New AP Report: Brown Continues to Face Challenges Over Lengthy Anti-Abortion Record

Associated Press: “This is not the first time Sam Brown has adjusted his tone on abortion rights

UNLV Professor: Brown’s recalibrated stance sounded like an example of a politician “fishing out some ideas, and seeing if there’s anything that doesn’t cost them votes”

This weekend, the Associated Press outlined inconsistencies in MAGA extremist Sam Brown’s shifting abortion rhetoric and the challenges that the facts about his record present for his latest campaign.

Brown strongly supported overturning Roe v. Wade, stated that he believes abortion should be banned even in cases of rape or incest, backed one of the most extreme abortion bans in the country without exceptions for rape or incest, and was the local president of an anti-choice organization that supports a national ban.

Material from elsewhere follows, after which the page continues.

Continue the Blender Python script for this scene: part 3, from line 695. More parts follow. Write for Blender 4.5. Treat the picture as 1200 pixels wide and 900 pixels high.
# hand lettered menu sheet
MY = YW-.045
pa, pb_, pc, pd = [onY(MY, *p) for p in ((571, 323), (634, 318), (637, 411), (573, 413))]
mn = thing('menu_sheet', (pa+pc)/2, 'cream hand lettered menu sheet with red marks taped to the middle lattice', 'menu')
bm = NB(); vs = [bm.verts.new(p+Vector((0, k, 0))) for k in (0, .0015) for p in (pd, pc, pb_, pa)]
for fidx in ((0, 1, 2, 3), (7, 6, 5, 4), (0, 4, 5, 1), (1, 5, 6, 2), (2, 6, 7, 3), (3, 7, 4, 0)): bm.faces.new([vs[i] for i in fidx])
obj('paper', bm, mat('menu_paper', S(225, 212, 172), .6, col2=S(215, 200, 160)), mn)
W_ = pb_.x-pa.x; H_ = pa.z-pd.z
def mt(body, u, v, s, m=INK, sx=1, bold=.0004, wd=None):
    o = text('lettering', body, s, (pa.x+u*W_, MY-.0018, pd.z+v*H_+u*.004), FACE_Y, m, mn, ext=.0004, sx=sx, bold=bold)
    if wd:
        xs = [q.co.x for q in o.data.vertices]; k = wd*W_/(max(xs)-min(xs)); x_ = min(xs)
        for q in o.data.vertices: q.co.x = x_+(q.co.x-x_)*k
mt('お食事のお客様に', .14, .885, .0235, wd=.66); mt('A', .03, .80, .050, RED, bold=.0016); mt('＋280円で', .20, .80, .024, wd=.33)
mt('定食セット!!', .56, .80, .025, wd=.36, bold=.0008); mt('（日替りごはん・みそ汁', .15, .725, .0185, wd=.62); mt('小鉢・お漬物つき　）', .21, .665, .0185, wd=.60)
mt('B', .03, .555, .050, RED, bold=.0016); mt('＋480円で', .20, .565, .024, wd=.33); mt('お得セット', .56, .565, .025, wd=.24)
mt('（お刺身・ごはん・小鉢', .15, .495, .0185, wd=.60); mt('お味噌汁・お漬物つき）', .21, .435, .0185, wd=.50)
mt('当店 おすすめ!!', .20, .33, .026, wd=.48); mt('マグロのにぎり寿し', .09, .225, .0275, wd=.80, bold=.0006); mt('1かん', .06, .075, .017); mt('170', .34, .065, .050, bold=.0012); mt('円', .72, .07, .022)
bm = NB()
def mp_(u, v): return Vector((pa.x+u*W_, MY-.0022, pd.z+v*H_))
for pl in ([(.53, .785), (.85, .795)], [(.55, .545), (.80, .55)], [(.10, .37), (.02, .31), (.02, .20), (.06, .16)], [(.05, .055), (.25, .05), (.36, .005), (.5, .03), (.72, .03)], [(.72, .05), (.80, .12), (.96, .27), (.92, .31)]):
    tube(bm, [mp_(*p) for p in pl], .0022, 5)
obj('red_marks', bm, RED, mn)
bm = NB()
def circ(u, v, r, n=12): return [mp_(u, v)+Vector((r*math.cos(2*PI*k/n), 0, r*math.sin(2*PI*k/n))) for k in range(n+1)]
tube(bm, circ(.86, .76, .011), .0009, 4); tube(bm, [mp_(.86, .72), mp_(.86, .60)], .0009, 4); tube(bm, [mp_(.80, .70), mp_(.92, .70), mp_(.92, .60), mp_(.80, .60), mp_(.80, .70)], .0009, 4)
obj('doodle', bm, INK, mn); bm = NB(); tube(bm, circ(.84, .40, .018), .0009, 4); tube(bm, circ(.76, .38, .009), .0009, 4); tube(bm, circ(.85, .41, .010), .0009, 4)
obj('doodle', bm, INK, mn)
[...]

Associated Press: Abortion story from wife of Nevada Senate hopeful reveals complexity of issue for GOP candidates 

By Gabe Stern 

  • Sam Brown’s evolving tone on abortion, particularly in choosing to publicly revisit his wife Amy’s story and oppose a national abortion ban, hints at just how complicated the fight over abortion rights could become for GOP candidates this fall.
  • Brown, now locked in a crowded contest in Nevada’s GOP Senate primary in June, never said how he reconciles the tension between the story that helped inspire his policy stance and its implications in today’s landscape. When left to the states, women in Texas facing the same circumstances today would not have the options his wife had in the state in 2008.
  • In Texas, where the two met and lived before Nevada, nearly all abortions are banned, with narrow exceptions. Similar bans at all stages of pregnancy have been enacted in 14 Republican-led states since the U.S. Supreme Court overturned the constitutional right to abortion almost two years ago.
  • This is not the first time Sam Brown has adjusted his tone on abortion rights, a topic he often dodged before the interview last month. In July 2021, his campaign website declared it was “in our American interest that we protect the lives of unborn babies just as we would protect the life of any other American.”
  • But that unequivocal stand has since been removed.
  • Democratic Sen. Jacky Rosen, the incumbent Brown is hoping to unseat, repeatedly references Brown’s support for Texas’ 20-week abortion ban while running for a seat in the Texas Legislature in 2014. The ban did not include exceptions for rape or the mother’s health — exceptions Brown told NBC he would support.
  • Rosen’s campaign points specifically to a questionnaire from Brown’s 2022 Senate run in Nevada, where his campaign said abortion should be banned in all cases except when a mother’s life is at risk.
  • And in a 2022 primary Senate debate against former Nevada Attorney General Adam Laxalt, he maintained that abortion should be left to the states, but added, “if there was any sort of legislation that would come forward, I would want to see that specific language.”
  • On his website, Brown maintains he is “personally pro-life” and would work to confirm judges “who understand the importance of protecting life.” He is against federal funding for abortion, late-term abortions and abortions without parental consent.
  • Brown’s campaign declined an interview request from The Associated Press, saying the NBC interview was difficult for him and his wife. He did not respond to a question asking what he would say to women in the same position that Amy was in years ago in Texas, where an abortion can now lead to a felony charge.
  • Rebecca Gill, an associate professor of political science at the University of Nevada, Las Vegas, said Brown’s recalibrated stance sounded like an example of a politician “fishing out some ideas, and seeing if there’s anything that doesn’t cost them votes.”
  • Lindsey Harmon, a spokesperson for Planned Parenthood Nevada, which has endorsed the Democrat Rosen, said she doesn’t believe Brown would keep his promise to oppose a national ban. She added that “we were called hysterical” when sounding the alarm during Brett Kavanaugh’s confirmation hearing to the Supreme Court that Roe v. Wade could be overturned.